> [Available data]:
========

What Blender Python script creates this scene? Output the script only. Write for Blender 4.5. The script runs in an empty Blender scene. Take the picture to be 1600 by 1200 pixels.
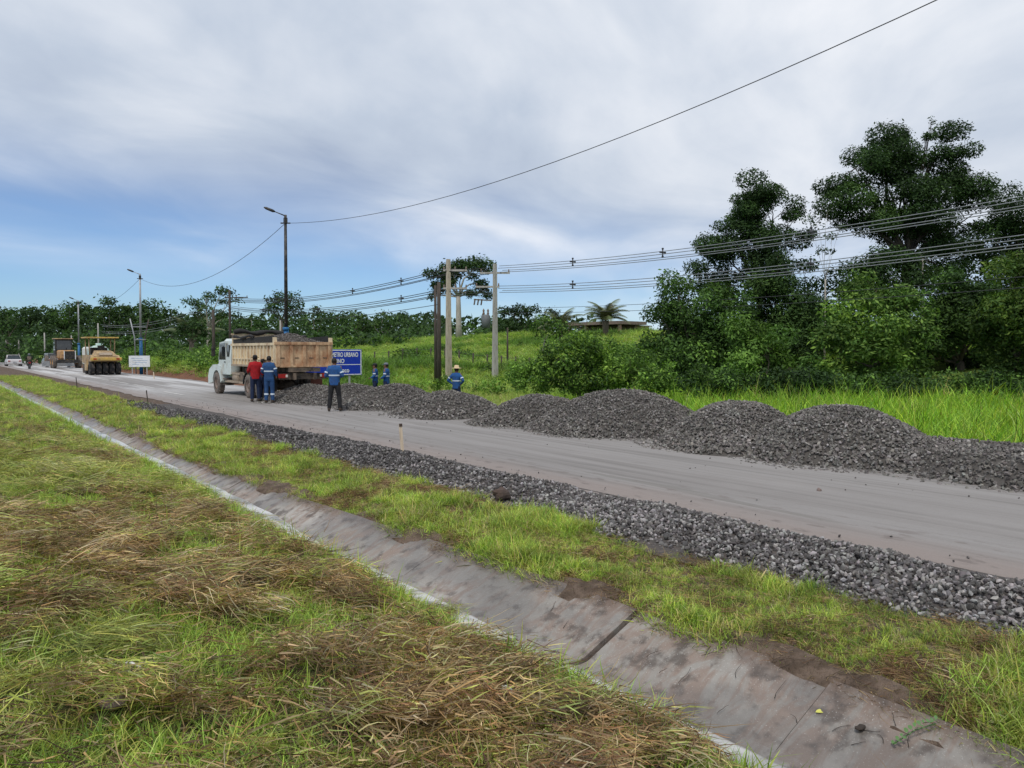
import bpy, math, random
import numpy as np
from mathutils import Vector, Matrix, Euler

# ------------------------------------------------------------------ scene, camera, light
S = bpy.context.scene
COL = S.collection
rnd = random.Random(7)
rng = np.random.default_rng(11)
YAW, PITCH, FPX, EYE = math.radians(37.2), math.radians(-2.48), 1200.0, 2.0
cam_d = bpy.data.cameras.new('camera')
cam = bpy.data.objects.new('camera', cam_d)
COL.objects.link(cam)
cam.location = (0, 0, EYE)
cam.rotation_euler = (math.pi/2 + PITCH, 0, -YAW)
cam_d.lens = 27.0; cam_d.sensor_width = 36.0
cam_d.clip_start = 0.1; cam_d.clip_end = 4000
S.camera = cam
S.view_settings.view_transform = 'Standard'
S.view_settings.look = 'None'
S.view_settings.exposure = 0.43
S.view_settings.gamma = 1.0
S.view_settings.use_curve_mapping = False
S.cycles.max_bounces = 6; S.cycles.diffuse_bounces = 3; S.cycles.glossy_bounces = 2; S.cycles.transmission_bounces = 3
SUN_EL, SUN_AZ = math.radians(58), math.radians(238)     # azimuth clockwise from +Y
sun_d = bpy.data.lights.new('sun', 'SUN')
sun_d.energy = 1.5; sun_d.angle = math.radians(12); sun_d.color = (1, 0.95, 0.88)
sun = bpy.data.objects.new('sun', sun_d); COL.objects.link(sun)
sv = Vector((math.sin(SUN_AZ)*math.cos(SUN_EL), math.cos(SUN_AZ)*math.cos(SUN_EL), math.sin(SUN_EL)))
sun.rotation_euler = sv.to_track_quat('Z', 'Y').to_euler()
sun.location = (0, 0, 60)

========

> [Work to be completed]:
Copy out all the data exactly; skip the pictures.

> [Result for this exercise]:
What Blender Python script creates this scene? Output the script only. Write for Blender 4.5. The script runs in an empty Blender scene. Take the picture to be 1600 by 1200 pixels.
import bpy, math, random
import numpy as np
from mathutils import Vector, Matrix, Euler

# ------------------------------------------------------------------ scene, camera, light
S = bpy.context.scene
COL = S.collection
rnd = random.Random(7)
rng = np.random.default_rng(11)
YAW, PITCH, FPX, EYE = math.radians(37.2), math.radians(-2.48), 1200.0, 2.0
cam_d = bpy.data.cameras.new('camera')
cam = bpy.data.objects.new('camera', cam_d)
COL.objects.link(cam)
cam.location = (0, 0, EYE)
cam.rotation_euler = (math.pi/2 + PITCH, 0, -YAW)
cam_d.lens = 27.0; cam_d.sensor_width = 36.0
cam_d.clip_start = 0.1; cam_d.clip_end = 4000
S.camera = cam
S.view_settings.view_transform = 'Standard'
S.view_settings.look = 'None'
S.view_settings.exposure = 0.43
S.view_settings.gamma = 1.0
S.view_settings.use_curve_mapping = False
S.cycles.max_bounces = 6; S.cycles.diffuse_bounces = 3; S.cycles.glossy_bounces = 2; S.cycles.transmission_bounces = 3
SUN_EL, SUN_AZ = math.radians(58), math.radians(238)     # azimuth clockwise from +Y
sun_d = bpy.data.lights.new('sun', 'SUN')
sun_d.energy = 1.5; sun_d.angle = math.radians(12); sun_d.color = (1, 0.95, 0.88)
sun = bpy.data.objects.new('sun', sun_d); COL.objects.link(sun)
sv = Vector((math.sin(SUN_AZ)*math.cos(SUN_EL), math.cos(SUN_AZ)*math.cos(SUN_EL), math.sin(SUN_EL)))
sun.rotation_euler = sv.to_track_quat('Z', 'Y').to_euler()
sun.location = (0, 0, 60)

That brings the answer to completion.